Being able to issue certificates makes you a CA, in this case a subCA. It requires a particular kind of certificate which has CA:TRUE set, usually this property of a certificate isn't present and it defaults to CA:FALSE.

This used to be not that big of a deal with hundreds of larger companies having subCAs but the rules have tightened up considerably. Apple and Google have them under one of the Symantec roots, but a lot of older ones have been deactivated. The reason is that the root CA is responsible for ensuring you're doing as good a job of issuing as they would have, since they're effectively "sponsoring" your issuance, promising you're doing it right, and that costs money. As a rule of thumb if your organisation doesn't have an actual full-time role sorting out all the certificates, you won't find it cheaper to have any subCA status. "But I spend like an hour every week doing it" is not a full-time role.

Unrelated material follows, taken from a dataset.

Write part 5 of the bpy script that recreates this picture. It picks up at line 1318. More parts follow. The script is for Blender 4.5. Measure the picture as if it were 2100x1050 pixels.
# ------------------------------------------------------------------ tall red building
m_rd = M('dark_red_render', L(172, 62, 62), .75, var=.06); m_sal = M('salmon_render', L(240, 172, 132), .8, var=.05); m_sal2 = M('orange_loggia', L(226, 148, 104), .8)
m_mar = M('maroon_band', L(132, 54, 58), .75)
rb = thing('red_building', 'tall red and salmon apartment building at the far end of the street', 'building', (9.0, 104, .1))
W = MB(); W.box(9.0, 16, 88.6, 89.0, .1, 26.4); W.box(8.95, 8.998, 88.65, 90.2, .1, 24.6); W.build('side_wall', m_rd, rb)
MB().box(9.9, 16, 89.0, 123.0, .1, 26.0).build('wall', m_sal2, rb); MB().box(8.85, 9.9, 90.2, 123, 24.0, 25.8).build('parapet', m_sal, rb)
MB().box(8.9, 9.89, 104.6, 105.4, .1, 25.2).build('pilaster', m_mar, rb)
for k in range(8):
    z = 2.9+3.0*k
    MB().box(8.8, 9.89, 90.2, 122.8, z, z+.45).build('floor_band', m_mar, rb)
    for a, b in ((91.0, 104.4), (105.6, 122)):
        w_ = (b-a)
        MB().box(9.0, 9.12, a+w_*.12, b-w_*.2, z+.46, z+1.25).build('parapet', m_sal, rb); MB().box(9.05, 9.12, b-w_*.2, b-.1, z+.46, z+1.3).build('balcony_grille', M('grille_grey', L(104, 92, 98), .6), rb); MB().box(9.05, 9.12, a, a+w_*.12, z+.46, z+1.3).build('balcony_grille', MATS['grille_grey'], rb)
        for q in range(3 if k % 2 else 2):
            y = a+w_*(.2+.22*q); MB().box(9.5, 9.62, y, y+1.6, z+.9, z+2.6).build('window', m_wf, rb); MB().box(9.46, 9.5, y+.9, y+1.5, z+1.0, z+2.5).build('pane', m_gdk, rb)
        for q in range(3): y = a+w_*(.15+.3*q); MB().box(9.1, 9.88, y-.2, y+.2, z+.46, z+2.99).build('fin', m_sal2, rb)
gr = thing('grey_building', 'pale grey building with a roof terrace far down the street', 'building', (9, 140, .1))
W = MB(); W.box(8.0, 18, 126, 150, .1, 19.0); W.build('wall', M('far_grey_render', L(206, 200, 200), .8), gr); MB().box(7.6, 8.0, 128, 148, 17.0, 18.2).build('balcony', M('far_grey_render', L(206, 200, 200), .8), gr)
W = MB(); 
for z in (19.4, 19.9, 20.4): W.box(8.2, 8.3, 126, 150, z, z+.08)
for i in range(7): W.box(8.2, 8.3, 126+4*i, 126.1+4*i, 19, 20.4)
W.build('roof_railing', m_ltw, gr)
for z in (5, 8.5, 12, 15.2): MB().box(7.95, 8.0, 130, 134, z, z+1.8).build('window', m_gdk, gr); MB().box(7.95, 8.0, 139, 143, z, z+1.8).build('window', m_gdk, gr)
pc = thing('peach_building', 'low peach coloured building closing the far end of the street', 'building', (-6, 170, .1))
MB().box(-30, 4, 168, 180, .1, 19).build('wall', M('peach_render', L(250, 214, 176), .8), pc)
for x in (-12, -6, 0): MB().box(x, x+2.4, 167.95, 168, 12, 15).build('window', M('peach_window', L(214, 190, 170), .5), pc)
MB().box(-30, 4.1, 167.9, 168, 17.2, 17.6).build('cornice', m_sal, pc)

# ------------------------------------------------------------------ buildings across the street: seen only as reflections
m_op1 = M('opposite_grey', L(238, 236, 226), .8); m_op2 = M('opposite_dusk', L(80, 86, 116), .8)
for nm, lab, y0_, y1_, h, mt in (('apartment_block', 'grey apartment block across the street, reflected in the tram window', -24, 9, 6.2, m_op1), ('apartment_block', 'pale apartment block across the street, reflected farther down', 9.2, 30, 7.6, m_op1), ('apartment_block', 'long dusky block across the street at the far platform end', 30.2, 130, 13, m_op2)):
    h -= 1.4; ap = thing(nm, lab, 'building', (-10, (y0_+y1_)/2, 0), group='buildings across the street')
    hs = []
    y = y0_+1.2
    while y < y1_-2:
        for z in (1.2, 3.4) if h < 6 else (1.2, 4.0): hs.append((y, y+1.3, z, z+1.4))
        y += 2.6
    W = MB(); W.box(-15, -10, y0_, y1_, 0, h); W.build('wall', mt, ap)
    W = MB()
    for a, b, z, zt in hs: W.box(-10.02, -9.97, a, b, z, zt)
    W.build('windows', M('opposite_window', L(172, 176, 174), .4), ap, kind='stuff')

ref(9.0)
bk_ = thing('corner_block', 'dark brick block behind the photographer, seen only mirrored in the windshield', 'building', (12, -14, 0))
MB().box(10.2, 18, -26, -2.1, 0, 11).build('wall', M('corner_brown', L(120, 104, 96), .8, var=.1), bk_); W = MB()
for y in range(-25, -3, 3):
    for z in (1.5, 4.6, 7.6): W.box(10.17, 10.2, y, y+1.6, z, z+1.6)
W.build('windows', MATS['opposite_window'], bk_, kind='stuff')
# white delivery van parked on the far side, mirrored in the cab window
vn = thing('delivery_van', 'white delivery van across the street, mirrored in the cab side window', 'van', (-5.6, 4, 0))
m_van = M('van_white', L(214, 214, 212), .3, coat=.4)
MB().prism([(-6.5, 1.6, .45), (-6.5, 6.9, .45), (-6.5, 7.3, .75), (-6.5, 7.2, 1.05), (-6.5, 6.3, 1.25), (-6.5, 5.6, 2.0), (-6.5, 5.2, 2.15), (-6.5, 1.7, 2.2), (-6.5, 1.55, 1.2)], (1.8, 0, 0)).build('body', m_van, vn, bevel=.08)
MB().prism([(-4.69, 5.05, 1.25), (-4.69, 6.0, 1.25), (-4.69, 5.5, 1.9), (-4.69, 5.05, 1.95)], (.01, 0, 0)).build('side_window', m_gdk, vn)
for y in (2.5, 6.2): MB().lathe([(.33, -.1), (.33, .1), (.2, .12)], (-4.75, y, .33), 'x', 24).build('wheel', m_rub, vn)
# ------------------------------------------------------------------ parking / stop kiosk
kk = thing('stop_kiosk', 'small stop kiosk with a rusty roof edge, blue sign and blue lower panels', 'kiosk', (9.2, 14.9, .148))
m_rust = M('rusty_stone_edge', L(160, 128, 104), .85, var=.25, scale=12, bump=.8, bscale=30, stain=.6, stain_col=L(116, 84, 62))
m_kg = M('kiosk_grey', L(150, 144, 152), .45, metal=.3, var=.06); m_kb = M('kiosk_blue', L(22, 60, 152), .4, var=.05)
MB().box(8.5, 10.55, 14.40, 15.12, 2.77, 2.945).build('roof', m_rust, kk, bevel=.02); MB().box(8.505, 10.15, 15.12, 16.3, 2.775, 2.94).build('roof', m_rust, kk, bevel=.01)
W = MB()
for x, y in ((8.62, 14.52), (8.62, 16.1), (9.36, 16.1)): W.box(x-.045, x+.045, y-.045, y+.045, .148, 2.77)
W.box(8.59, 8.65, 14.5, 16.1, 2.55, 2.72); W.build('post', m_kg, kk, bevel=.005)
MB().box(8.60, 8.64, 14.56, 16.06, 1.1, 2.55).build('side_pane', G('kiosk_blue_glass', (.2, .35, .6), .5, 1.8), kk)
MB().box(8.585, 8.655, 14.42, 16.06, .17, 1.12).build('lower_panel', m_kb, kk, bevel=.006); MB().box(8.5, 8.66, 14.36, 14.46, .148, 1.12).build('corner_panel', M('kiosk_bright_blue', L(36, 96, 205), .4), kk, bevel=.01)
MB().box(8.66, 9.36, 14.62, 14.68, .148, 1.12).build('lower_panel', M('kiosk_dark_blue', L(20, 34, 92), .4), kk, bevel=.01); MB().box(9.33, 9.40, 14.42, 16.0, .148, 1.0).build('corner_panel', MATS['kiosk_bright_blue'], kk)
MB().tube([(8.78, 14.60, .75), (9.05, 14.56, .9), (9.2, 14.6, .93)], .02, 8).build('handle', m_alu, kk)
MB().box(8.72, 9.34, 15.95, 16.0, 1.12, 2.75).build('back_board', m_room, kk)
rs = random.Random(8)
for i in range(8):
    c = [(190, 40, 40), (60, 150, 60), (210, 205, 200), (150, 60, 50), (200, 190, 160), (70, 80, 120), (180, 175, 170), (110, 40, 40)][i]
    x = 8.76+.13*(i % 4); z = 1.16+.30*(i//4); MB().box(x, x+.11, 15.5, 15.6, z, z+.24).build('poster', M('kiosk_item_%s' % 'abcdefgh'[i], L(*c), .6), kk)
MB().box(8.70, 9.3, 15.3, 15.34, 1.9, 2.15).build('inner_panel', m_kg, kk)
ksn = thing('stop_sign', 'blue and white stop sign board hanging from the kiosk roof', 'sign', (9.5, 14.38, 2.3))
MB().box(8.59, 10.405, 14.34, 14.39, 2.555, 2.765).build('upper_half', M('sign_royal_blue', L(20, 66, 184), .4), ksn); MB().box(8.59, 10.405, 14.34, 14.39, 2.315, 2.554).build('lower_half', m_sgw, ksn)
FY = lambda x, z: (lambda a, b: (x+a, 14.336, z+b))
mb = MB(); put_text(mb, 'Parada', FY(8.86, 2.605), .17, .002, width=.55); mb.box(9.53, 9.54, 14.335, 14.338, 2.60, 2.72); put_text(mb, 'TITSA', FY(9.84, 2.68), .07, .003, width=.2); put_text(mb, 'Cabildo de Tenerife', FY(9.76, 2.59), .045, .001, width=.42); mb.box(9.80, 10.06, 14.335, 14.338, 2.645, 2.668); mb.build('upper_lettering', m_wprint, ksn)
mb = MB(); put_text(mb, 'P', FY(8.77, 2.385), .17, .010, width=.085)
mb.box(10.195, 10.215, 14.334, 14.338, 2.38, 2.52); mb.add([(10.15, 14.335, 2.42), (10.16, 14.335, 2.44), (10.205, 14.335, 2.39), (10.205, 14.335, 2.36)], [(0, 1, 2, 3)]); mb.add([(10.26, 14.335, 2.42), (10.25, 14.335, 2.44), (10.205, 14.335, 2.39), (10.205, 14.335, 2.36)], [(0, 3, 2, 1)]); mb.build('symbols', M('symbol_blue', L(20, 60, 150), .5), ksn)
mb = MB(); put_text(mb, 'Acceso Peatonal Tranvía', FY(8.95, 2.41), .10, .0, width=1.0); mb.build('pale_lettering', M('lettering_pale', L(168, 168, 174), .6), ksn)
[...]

The cheapest option if you do have a subCA is a constrained subCA that's hosted. In this scenario the CA:TRUE certificates says inside it that it is only valid for certain hierarchies and mustn't be trusted outside those, this is called a "constraint". The root CA has to make sure such a subCA is properly looked after but they can do this internally themselves, so they'll want it on their server premises, not in your DC or under somebody's desk, where they can vouch for its security.

A more expensive option is still hosted but without the constraints. In this case the subCA can issue any certificate, but it does so under direct supervision of the root CA operator, often using only IT built by them. So e.g. there's a web site, you sign in, you tell it what certificates you want and then _they_ check that's OK before using "your" subCA to issue. The root CA has to do lots of extra paperwork for this scenario, but it's not so bad because they need most of the same things for their existing business, they get a sort of economy of scale on the audits, lawyers, building security etcetera.

The most expensive is on-premises unconstrained. In this case you have no limits. And so you also have to obey all the same rules as the root CAs do. This means third party auditors have to visit as witness to various routine activities, and their audit reports including adverse findings must be submitted to your root CA and to the major trust stores as a requirement of their trust. You will need a dedicated, physically secure building to house the hardware security module of the CA function, with properly trained staff following documented procedures, "No Lone Zone" policies, all that jazz. This can definitely cost a million dollars per year to sort out _before_ you pay anybody to let you do it.

Also by the way "Verisign" you're thinking of, the root CA, was sold to Symantec, who are now selling to DigiCert and the Verisign roots are to be distrusted (which is part of why Symantec are selling, they destroyed trust in these roots through a poorly managed approach to the business).